O maior volume de transações de tokens não fungíveis tem ocorrido na Ethereum, uma blockchain que permite a programação de quaisquer tipos de aplicações. A disparada na quantidade e no valor das transações de NFTs logo chamou a atenção do mercado.
A movimentação na rede fez com que o ether, criptomoeda nativa do Ethereum, valorizasse quase 600% em 2021, até a imposição de restrições a criptoativos pela China na última semana, quando se retraiu mais de 30% em dois dias.
O fluxo de transações de NFTs seguiu um padrão típico de formação de bolha. E, de fato, depois da disparada dos primeiros meses de 2021, o número de vendas semanais dos tokens caiu de 48 mil no início de março, pico das negociações, para pouco mais de 12 mil em meados de maio, segundo o site NonFungible, que monitora o mercado global de tokens não fungíveis.
Para Chagas, no entanto, a essência do que caracteriza os NFTs não permite classificar o comportamento como o de formação e estouro de bolha, como ocorreu com diversas criptomoedas nos idos de 2017. Ele destaca que, ainda comparando a bens físicos não fungíveis, quem adquire uma obra de arte não tem interesse especulativo.

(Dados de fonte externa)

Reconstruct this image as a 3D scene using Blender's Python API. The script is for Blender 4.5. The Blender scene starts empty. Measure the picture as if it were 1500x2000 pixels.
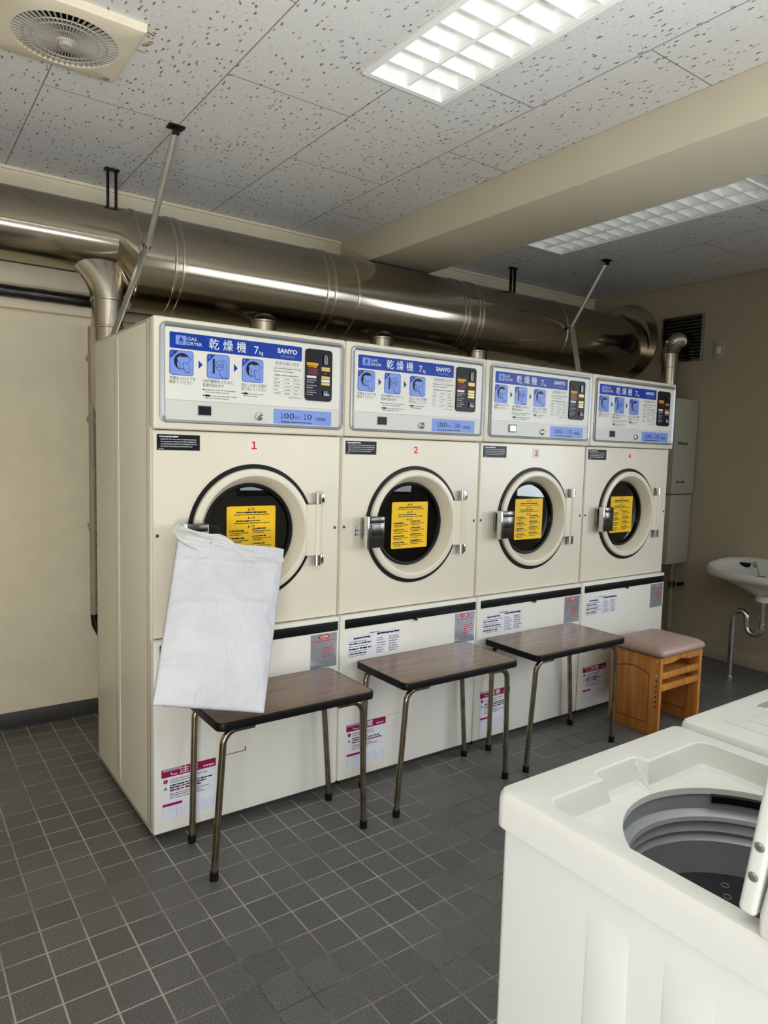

O argumento é que, diferentemente do que ocorreu com o mercado de tulipas no século 17 e de ações de empresas ponto com nos anos 2000, por exemplo, a escassez é a essência do que caracteriza cada NFT, uma vez que cada produto é único.
“Comprar NFT é ter um ativo individual exclusivo. Se alguém adquiriu NFTs visando somente revendê-los para ter retorno financeiro, está cometendo um erro”, argumenta o analista da Blockchain Academy. “Existe um apelo emocional na aquisição. Para mim, a arte que foi vendida por US$ 69 milhões pode não valer, mas para outras pessoas, não tem preço.”
Bernardo Quintão, head de inovação do Mercado Bitcoin, concorda. “É normal, no começo de um mercado, a gente ver oscilações tanto para cima, no momento em que muita gente vê potencial, quanto para baixo, de fim de euforia, até que você tem uma nova alta quando um desenvolvimento da tecnologia.” Ambos avaliam que a novidade que os NFTs trazem não é uma nova alternativa de investimento, apenas um novo mercado.
Mais do que colecionáveis, a tecnologia já tem sido utilizada para registro de ingressos para shows e eventos, por exemplo. Com um NFT, é possível garantir de forma mais segura a autenticidade e a propriedade de um bilhete digital. “Depois que passa a onda, o que fica é o avanço tecnológico. Vejo oportunidades incríveis”, diz Chagas.